Anna Kieblesz works at the intersection of media. Photography, performance, light, installation, and textiles are all tools for her experiments. The body in her works is both a subject and a material presence.

Irena Kalicka has long been active within the Polish photography scene, developing a consistent and unmistakable visual language rooted in grotesque aesthetics, self-made scenography, and performative elements.

Artur Pławski, a self-described late debut artist, constructs nuanced narratives around masculinity, marked by sensitivity and a distinctive perspective.

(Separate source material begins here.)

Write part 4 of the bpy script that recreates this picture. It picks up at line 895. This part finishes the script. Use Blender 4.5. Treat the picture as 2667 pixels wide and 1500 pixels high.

Mateusz Pecyna creates multi-layered, often multisensory installations that combine found footage, documents, AI-generated imagery, and objects, addressing contemporary questions surrounding image credibility and perception.

The members of the jury:

Julia Klewaniec - photographer, visual artists, curator, member of Picterdoc Foundation, FUTURES Talent 2022

Grażyna Siedlecka - independent curator, Poland

Marta Szymańska - curator of Fotofestiwal Lodz, Poland

Projects nominations
Sasha Velichko
Sasha Velichko (b. 1993, Slonim, Belarus) is a research-based artist whose practice spans photography, installation and new media. Her work investigates propaganda, post-truth, manipulations and trauma. Trained in radiophysics, she integrates scientific logic and analytical methods into her artistic process. After being politically convicted and persecuted in Belarus, she was forced to flee the country(2021) and has lived in political exile in Warsaw. Her projects have been exhibited internationally: Zachęta – National Gallery of Art in Warsaw, Circulation(s) Festival, Singapore International Photography Festival. She is the recipient of numerous awards, including the Grand Jury Prize at Les Boutographies(2025), Photo Essay Award at SEEEU Festival in Tokyo (2025), finalist of the Star Photobook Dummy Award (2025), shortlisted for the Images Vevey Book Award(2025). Sasha is represented by Jednostka Gallery.
Anna Kieblesz
Anna Kieblesz is an artist based in Amsterdam. Working across photography, performance, light, installation, and textile, her practice moves between image-based thinking and tactile, material processes. She explores bodily experience, vulnerability, and the role of photography in both artistic and personal contexts. Her work investigates how identity, memory, and subjectivity are shaped through embodied experience. The relationship between inside and outside is in constant flux: as the body mediates experience, it becomes both the center and the creator of action. Approaching her practice from an existential perspective, Kieblesz translates research into material form and brings questions back to the body. Moving between slow and immediate gestures, she combines material experimentation with the reworking of photographic images, often using materials that change over time. Through these methods, she examines discomfort, shame, trauma, and transformation. Anna Kieblesz holds a Bachelor’s degree in Photography from the Royal Academy of Art (KABK), The Hague (2018), and graduated from the Master Fine Art programme at the Piet Zwart Instituut, Rotterdam (2024).
Irena Kalicka
Irena Kalicka is a visual artist and photographer whose work delves into themes of violence, exclusion, and the human body through carefully staged, often grotesque images. Blending dark humor with elements of masquerade, she explores issues of intolerance and the stigmatization of minority groups. Her practice draws inspiration from mythology, literature, and classical art. A graduate of the Łódź Film School, Kalicka has exhibited her work at many of the country’s leading contemporary art institutions and collaborates with the Profile Foundation in Warsaw.
Artur Pławski
Artur Pławski is a photographer with a late debut. A graduate of Philosophy at Adam Mickiewicz University in Poznań, Poland, he participated in the Sputnik Photos Mentoring Program for photographers. He works in the field of documentary photography, drawing on the critical potential of imagination and subjective forms of meaning-making. In his work, he focuses on moments when facts lose their apparent obviousness, the image reveals its subjective nature, and emerging meanings point to a broader contextual framework. He explores the relationship between the individual and urban space, as well as the influence of ideology and language on perception. He is particularly interested in images that resist closure. Artur is the winner of the Photography Publication of the Year Award (Poland, 2023) and received an honourable mention at the PhMuseum Photobook Award 2025.
Mateusz Pecyna
Mateusz Pecyna is a Polish visual artist working with installation, moving image, objects and sound. His practice explores how technological systems and environmental stress reshape contemporary culture, especially through regimes of visibility, interfaces and synthetic forms of nature. Rather than treating technology as a neutral tool, he approaches it as a cultural agent: something that produces aesthetics, behaviours and power relations. Combining research with speculative narration, he builds layered situations that test the boundaries between documentary evidence and constructed scenarios.

Pecyna holds an MA in Photography and Multimedia from the Academy of Fine Arts in Łódź, Poland. He has presented work widely in solo and group exhibitions in Poland and internationally, across museums and festival contexts. He currently participates in the international Heritage Lens programme, focusing on how climate change and environmental catastrophe reorganise cultural heritage, public imaginaries and the conditions of living. He was awarded the Artistic Scholarship of the City of Łódź (2025).